DEKALB, Ill. – The Environmental Protection Agency says it will revoke California's authority to set higher standards for tailpipe emissions than those of the federal government – a move that will affect other states' ability to set higher standards as well.

The Trump administration specifically targeted California with the ruling after four automakers – Ford, Honda, BMW and Volkswagen – agreed over the summer to meet the state's cleaner rule.

DeKalb Mayor Jerry Smith is a member of the Climate Mayors association. He says it makes sense for the state to pursue higher standards because Chicago is a transportation hub.

"We, nonetheless, are very interested in maintaining the quality of life and the quality of the air that we've become accustomed to and that we enjoy in an area like DeKalb, Illinois,” says Smith. “And this was one of the reasons that I had signed on a couple of years ago as a climate mayor."

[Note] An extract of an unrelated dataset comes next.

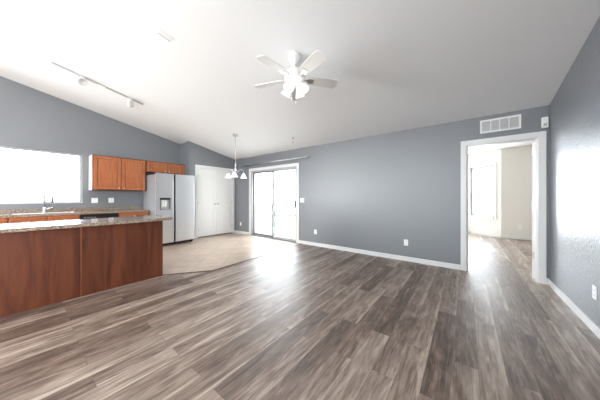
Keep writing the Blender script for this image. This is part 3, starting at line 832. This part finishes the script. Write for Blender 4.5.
# pendant chandelier
PCX, PCY = -4.52, 3.255; cz = ceil_z(PCY)
t = thing('pendant_chandelier', 'brushed nickel three-arm chandelier with white bell shades by the pantry', 'chandelier', (PCX, PCY, cz))
T = Matrix.Translation((PCX, PCY, 0))
bm = BM(); lathe(bm, [(0, cz+.02), (.065, cz+.015), (.066, cz-.025), (.05, cz-.04), (.012, cz-.052), (0, cz-.052)], 24, T); obj('canopy', bm, M['nickel'], t)
bm = BM(); cyl(bm, (PCX, PCY, 2.0), (0, 0, 1), .007, cz-.05-2.0, 10); obj('stem', bm, M['nickel'], t)
bm = BM(); lathe(bm, [(0, 2.06), (.010, 2.055), (.022, 2.03), (.012, 2.0), (.018, 1.96), (.032, 1.92), (.030, 1.88), (.014, 1.85), (.014, 1.80), (.024, 1.77), (.018, 1.735), (0, 1.715)], 20, T); obj('centre_column', bm, M['nickel'], t)
for ang in (77.6, 197.6, 317.6):
    a = math.radians(ang); d = Vector((math.cos(a), math.sin(a), 0)); C0 = Vector((PCX, PCY, 0))
    pts = []
    for k in range(15):
        q = k/14; r = .02 + .185*q
        z = 1.80 + .13*math.sin(min(1, q*1.0)*PI*.62 ) - .04*q*q
        pts.append(C0 + d*r + Vector((0, 0, z)))
    pts += [pts[-1]+d*.008+Vector((0, 0, -.02)), pts[-1]+d*.009+Vector((0, 0, -.05))]
    bm = BM(); tube(bm, pts, .007, 10); arm = obj('chandelier_arm', bm, M['nickel'], t)
    e = pts[-1]
    mm = Matrix.Translation(e)
    bm = BM(); lathe(bm, [(0, 0), (.020, 0), (.022, -.02), (.024, -.035), (0, -.035)], 16, mm); obj('lamp_holder', bm, M['nickel'], arm)
    bm = BM(); lathe(bm, [(.022, -.02), (.032, -.032), (.045, -.065), (.062, -.105), (.088, -.135), (.084, -.135), (.058, -.105), (.041, -.065), (.027, -.034), (.020, -.024)], 28, mm)
    sh = obj('lamp_shade', bm, M['pendant_shade'], t)
    bm = BM(); lathe(bm, [(0, -.036), (.012, -.036), (.026, -.065), (.026, -.085), (0, -.105)], 14, mm); obj('bulb', bm, M['bulb'], sh)

# small hook with a short hanging chain
hx, hy = -3.02, 3.74; cz = ceil_z(hy)
t = thing('ceiling_hook', 'small white ceiling hook with a dark chain end hanging near the back wall', 'hook', (hx, hy, cz))
bm = BM(); lathe(bm, [(0, cz+.008), (.034, cz+.008), (.034, cz-.012), (.022, cz-.02), (0, cz-.022)], 20, Matrix.Translation((hx, hy, 0))); obj('hook_plate', bm, M['plastic'], t)
bm = BM(); tube(bm, [(hx, hy, cz-.02), (hx-.03, hy, cz-.06), (hx-.055, hy, cz-.10), (hx-.06, hy, cz-.20)], .003, 6); obj('cord', bm, M['plastic'], t)
bm = BM(); cyl(bm, (hx-.055, hy, cz-.135), (0, 0, 1), .008, .05, 10); obj('chain_end', bm, M['slot'], t)
bm = BM(); cyl(bm, (hx-.062, hy, cz-.225), (0, 0, 1), .006, .035, 10); obj('tip', bm, M['grille'], t)

# curtain rod
t = thing('curtain_rod', 'thin silver curtain rod mounted above the sliding glass door', 'curtain rod', (-4.6, YB, 2.245))
ry = YB-.075
bm = BM(); cyl(bm, (-5.93, ry, 2.235), (1, 0, 0), .0125, 2.72, 14); obj('rod', bm, M['nickel'], t)
for x, s in ((-3.21, 1), (-5.93, -1)):
    bm = BM(); lathe(bm, [(0, 0), (.014, 0), (.024, .012), (.024, .05), (.014, .065), (0, .068)], 16, aim((x, ry, 2.235), (s, 0, 0))); obj('finial', bm, M['grille'], t)
for x in (-3.27, -5.85):
    bm = BM(); box(bm, x-.012, x+.012, YB-.006, YB, 2.20, 2.28, .002); box(bm, x-.006, x+.006, ry, YB-.006, 2.210, 2.222); obj('bracket', bm, M['grille'], t)

# ------------------------------------------------------------------ patio furniture outside the sliding door
def patio_chair(label, x, y, rz):
    t = thing('patio_chair', label, 'chair', (0, 0, 0), 'patio chairs outside the sliding door')
    bm = BM(); box(bm, -.24, .24, -.24, .24, .41, .44, .008)
    obj('seat', bm, M['patio'], t)
    bm = BM(); tube(bm, [(-.24, .24, .44), (-.24, .30, .90), (.24, .30, .90), (.24, .24, .44)], .014, 8)
    for k in range(5): tube(bm, [(-.16+.08*k, .25, .45), (-.16+.08*k, .30, .89)], .009, 6)
    obj('backrest', bm, M['patio'], t)
    for sx in (-1, 1):
        for sy in (-1, 1):
            bm = BM(); tube(bm, [(sx*.22, sy*.22, .42), (sx*.24, sy*.25, .0)], .013, 8); obj('leg', bm, M['patio'], t)
        bm = BM(); tube(bm, [(sx*.25, .26, .66), (sx*.26, -.2, .66), (sx*.24, -.22, .43)], .013, 8); obj('armrest', bm, M['patio'], t)
    t.location = (x, y, -.12); t.rotation_euler = (0, 0, rz)
    return t
patio_chair('grey metal patio chair seen through the right glass panel nearest its handle', -6.75, 8.15, -.6)
patio_chair('grey metal patio chair farther left through the right glass panel', -7.35, 7.75, 1.3)
tt = thing('patio_table', 'small round grey patio table between the two patio chairs', 'table', (-7.1, 9.25, -.12))
bm = BM(); cyl(bm, (-7.1, 9.25, .56), (0, 0, 1), .38, .02, 32); obj('tabletop', bm, M['patio'], tt)
bm = BM(); cyl(bm, (-7.1, 9.25, -.12), (0, 0, 1), .03, .68, 14); obj('pedestal', bm, M['patio'], tt)
bm = BM(); lathe(bm, [(0, -.12), (.2, -.12), (.2, -.10), (.04, -.07), (0, -.07)], 24, Matrix.Translation((-7.1, 9.25, 0))); obj('table_base', bm, M['patio'], tt)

In July, Illinois Gov. JB Pritzker joined 23 other governors asking the Trump administration to preserve states' authority to determine their own standards and calling on the federal government to raise its tailpipe-emission guidelines.

The administration says the new rule will provide "regulatory certainty" to the automobile industry and believes it will make cars less expensive. Automakers have pushed back on this, saying it will create more uncertainty.

Paul Billings, national senior vice president for public policy with the American Lung Association, says this rollback is a blow to public health, noting that four in ten Americans live in places with unhealthy air.

He adds that the transportation sector is the biggest source of carbon pollution in the country and driving climate change, which also will make air quality worse. Billings says the losers in this deal are the people who want to breathe clean air and the winners are the people who sell oil and gas.

"So we're going to have vehicles that create more greenhouse-gas pollution, don't go as far on a tank of gas, and that will mean that more money comes out of a family's pockets for their monthly transportation costs," says Billings.

The U.S. Department of Transportation's National Highway Traffic Safety Administration and EPA launched the "One Nation Program Rule" on Thursday to set standards for the entire country. Illinois, California and other states have vowed legal action, likely meaning a years-long court battle over the change.